Washington Capitals head coach Barry Trotz is making several lineup changes ahead of the team’s game against the Ottawa Senators.
Goaltender Philipp Grubauer will earn the start a night after he relieved Braden Holtby against Buffalo. After another poor team effort on defense, Holtby scuffled, giving up four first period goals on 17 shots against the Columbus Blue Jackets. Holtby has given up 26 goals in parts of the last six games, with a record of 0-4-2. This will be Grubauer’s fourth start in the Caps’ last eight contests.
Trotz, it appears, will also make a surprising yet not really all that surprising change on defense to get the newly acquired Jakub Jerabek into the lineup.
The Washington Post’s Isabelle Khurshudyan and NBC Sports Washington’s Tarik El-Bashir have your updates from this morning’s optional skate.
Eleven players participated in practice.
Optional skate. Boyd, Vrana, Chiasson, Burakovsky, Bowey, Stephenson, Djoos, Jerabrek, Orpik and both goalies.
— Isabelle Khurshudyan (@ikhurshudyan) February 27, 2018
The Caps’ newest D-man will likely get a sweater.
Seems that Jerabek will make his debut tonight.
— Isabelle Khurshudyan (@ikhurshudyan) February 27, 2018
Grubauer will start.
Braden Holtby is still on the ice with scratches. Certainly seems like it’s Grubauer’s net tonight.
— Isabelle Khurshudyan (@ikhurshudyan) February 27, 2018
The scratches this evening will be Christian Djoos, Madison Bowey, Alex Chiasson, and Travis Boyd, who was promoted earlier this morning.
Djoos, Bowey, Chiasson and Boyd taking the scratches’ skate. #Caps
— Tarik El-Bashir⌨🎙🏒 (@TarikNBCS) February 27, 2018
Rookie Jakub Vrana, who has been scratched five times in the last 14 games, will get a jersey, but another one of the team’s talented young players will sit.
Trotz, it appears, will bench Christian Djoos for tonight’s game. Djoos, 23, who’s been one of the team’s best defenders this season, will sit over Brooks Orpik.
The 2017-18 season for Orpik, 37, has been among the worst in the NHL.
I know to many the criticisms of Brooks Orpik seem like beating a dead horse at this point. But it would be hard to overstate just how bad he’s been this season. Kevin at Japers’ Rink had a good article recently that showed Orpik is performing worse than John Erskine was during the season Erskine was so bad that it ended his career. It’s not as if this is just an advanced stats argument and the coaching staff can somehow ignore it because it’s not showing up on the score sheet. Check out just how bad Orpik’s on-ice goal differential has gotten lately.
Orpik has the third worst possession numbers (43.7 shot-attempt percentage) among any defenseman in the NHL (minimum 600 minutes at even strength).
One scratch is not a big deal. But these types of roster decisions by Barry Trotz continue a pattern which gives preference to poorly performing veteran players over better performing young players.
The decision suggests Trotz prefers veterans to the detriment of his own team or is struggling to evaluate the play of his own players.

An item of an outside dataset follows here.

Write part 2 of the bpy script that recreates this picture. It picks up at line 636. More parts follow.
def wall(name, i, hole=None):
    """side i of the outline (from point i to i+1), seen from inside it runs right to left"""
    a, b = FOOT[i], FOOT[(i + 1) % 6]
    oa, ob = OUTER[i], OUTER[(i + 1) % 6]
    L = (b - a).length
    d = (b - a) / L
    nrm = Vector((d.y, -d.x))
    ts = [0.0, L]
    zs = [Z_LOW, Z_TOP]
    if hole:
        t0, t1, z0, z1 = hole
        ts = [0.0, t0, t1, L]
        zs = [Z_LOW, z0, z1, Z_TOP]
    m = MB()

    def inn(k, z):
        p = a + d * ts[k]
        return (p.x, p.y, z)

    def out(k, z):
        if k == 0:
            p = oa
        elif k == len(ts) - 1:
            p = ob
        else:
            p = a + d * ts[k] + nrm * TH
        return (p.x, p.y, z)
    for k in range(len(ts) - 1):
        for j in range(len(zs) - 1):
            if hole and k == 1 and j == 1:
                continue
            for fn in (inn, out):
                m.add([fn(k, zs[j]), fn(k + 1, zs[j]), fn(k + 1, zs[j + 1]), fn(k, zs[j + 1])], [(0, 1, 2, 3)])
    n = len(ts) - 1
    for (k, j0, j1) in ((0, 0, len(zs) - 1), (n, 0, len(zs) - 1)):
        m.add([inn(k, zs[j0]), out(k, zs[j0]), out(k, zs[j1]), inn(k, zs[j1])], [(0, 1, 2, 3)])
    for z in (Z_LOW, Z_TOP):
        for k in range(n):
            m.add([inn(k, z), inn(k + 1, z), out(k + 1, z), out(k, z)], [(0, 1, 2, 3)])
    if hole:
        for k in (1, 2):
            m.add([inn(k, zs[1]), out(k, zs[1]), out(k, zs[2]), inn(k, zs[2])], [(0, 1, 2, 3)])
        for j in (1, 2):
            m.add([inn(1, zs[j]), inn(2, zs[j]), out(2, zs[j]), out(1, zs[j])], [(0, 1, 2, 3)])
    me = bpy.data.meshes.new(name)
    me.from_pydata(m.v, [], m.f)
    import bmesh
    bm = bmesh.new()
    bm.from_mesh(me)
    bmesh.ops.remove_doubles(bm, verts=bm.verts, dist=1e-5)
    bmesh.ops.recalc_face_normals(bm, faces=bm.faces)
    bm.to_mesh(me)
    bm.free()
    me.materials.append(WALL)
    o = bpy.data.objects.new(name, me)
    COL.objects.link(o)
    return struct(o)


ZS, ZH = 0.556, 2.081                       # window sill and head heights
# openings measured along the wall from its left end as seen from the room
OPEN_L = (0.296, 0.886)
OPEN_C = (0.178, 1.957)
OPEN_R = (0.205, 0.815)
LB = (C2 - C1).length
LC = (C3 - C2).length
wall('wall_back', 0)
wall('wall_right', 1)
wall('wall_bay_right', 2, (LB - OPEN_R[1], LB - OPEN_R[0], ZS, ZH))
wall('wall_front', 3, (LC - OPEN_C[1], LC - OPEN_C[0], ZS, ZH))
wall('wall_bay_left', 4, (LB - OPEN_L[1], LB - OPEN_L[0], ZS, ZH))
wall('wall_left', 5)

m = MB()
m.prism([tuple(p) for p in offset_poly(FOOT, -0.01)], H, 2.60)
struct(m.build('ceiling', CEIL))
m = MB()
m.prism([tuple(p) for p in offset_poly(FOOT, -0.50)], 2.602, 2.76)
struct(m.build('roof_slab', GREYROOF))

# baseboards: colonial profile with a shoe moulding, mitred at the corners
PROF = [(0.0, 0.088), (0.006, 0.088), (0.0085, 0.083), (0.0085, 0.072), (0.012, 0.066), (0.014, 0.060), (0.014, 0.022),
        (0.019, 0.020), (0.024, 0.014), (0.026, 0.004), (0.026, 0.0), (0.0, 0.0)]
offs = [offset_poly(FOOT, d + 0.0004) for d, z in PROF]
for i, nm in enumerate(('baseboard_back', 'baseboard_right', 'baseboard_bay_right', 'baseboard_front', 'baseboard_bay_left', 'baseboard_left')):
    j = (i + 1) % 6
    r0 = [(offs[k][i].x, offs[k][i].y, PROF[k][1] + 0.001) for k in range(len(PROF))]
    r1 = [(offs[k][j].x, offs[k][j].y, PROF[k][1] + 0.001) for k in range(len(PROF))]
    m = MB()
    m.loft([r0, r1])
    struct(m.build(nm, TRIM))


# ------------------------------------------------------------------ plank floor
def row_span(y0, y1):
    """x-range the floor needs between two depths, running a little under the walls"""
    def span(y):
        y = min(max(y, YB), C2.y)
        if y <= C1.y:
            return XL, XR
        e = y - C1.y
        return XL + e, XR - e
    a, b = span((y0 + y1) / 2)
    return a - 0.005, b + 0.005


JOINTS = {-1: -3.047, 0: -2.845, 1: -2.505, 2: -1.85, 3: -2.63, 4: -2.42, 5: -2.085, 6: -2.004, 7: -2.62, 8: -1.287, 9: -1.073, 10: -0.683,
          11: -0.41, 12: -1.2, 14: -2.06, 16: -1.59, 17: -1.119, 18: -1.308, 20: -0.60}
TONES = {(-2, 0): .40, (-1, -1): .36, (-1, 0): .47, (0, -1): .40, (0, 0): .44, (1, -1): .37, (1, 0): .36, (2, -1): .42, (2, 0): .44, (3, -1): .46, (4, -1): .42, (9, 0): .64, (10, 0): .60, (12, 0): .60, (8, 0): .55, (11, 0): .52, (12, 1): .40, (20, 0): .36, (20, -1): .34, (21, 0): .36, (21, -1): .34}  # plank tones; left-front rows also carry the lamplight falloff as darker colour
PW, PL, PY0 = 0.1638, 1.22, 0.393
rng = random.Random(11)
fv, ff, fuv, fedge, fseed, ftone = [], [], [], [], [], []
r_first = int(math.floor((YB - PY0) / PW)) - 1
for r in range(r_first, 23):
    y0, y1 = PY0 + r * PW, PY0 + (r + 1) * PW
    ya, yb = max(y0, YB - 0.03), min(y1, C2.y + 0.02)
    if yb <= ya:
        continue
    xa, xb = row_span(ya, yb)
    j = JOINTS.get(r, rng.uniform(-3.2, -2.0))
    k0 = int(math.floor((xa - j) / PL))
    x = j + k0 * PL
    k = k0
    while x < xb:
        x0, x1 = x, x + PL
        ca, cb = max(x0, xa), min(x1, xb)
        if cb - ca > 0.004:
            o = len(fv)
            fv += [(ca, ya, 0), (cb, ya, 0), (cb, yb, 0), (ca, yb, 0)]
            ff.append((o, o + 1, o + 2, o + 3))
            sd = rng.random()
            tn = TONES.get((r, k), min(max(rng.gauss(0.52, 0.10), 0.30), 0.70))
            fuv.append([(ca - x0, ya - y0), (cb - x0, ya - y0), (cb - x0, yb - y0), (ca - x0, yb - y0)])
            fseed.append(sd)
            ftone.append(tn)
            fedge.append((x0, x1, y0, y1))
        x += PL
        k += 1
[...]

Perhaps Trotz believes scratching Orpik could create a problem in the locker room or diminish Orpik’s leadership role. Orpik is one of the team’s alternate captains and serves on the team’s leadership committee.
Or [puts on tin foil hat] it could be something deeper. The Orpik signing was criticized by NHL analysts in 2014. Orpik’s first three seasons in Washington, when considering his diminished play in Pittsburgh, must be considered a huge success (especially last season), despite his numbers being buoyed by talented young players Dmitry Orlov and Nate Schmidt (both of whom are now first pairing defenders).
Perhaps Trotz and GM Brian MacLellan, who are both reportedly in the last year of their contracts, are defensive about the signing and will not acknowledge its problems. Not benching Orpik and arguing he’s playing well, which Trotz and MacLellan have done despite evidence to the contrary, perpetuates a narrative that the signing was – and remains – a good one.
Orpik has a $5 million-plus salary. Benching an asset that expensive may not look good in a performance review with ownership. Regardless, there is not much of an evidence-based argument, especially with the team’s two new defensemen, Michal Kempny and Jerabek, that Orpik should continue to get a jersey – especially over Christian Djoos.
Yet here we are.
Tonight’s game marks the second in as many nights for the Caps. Then the team will have a three-day break before their outdoor game against the Toronto Maple Leafs.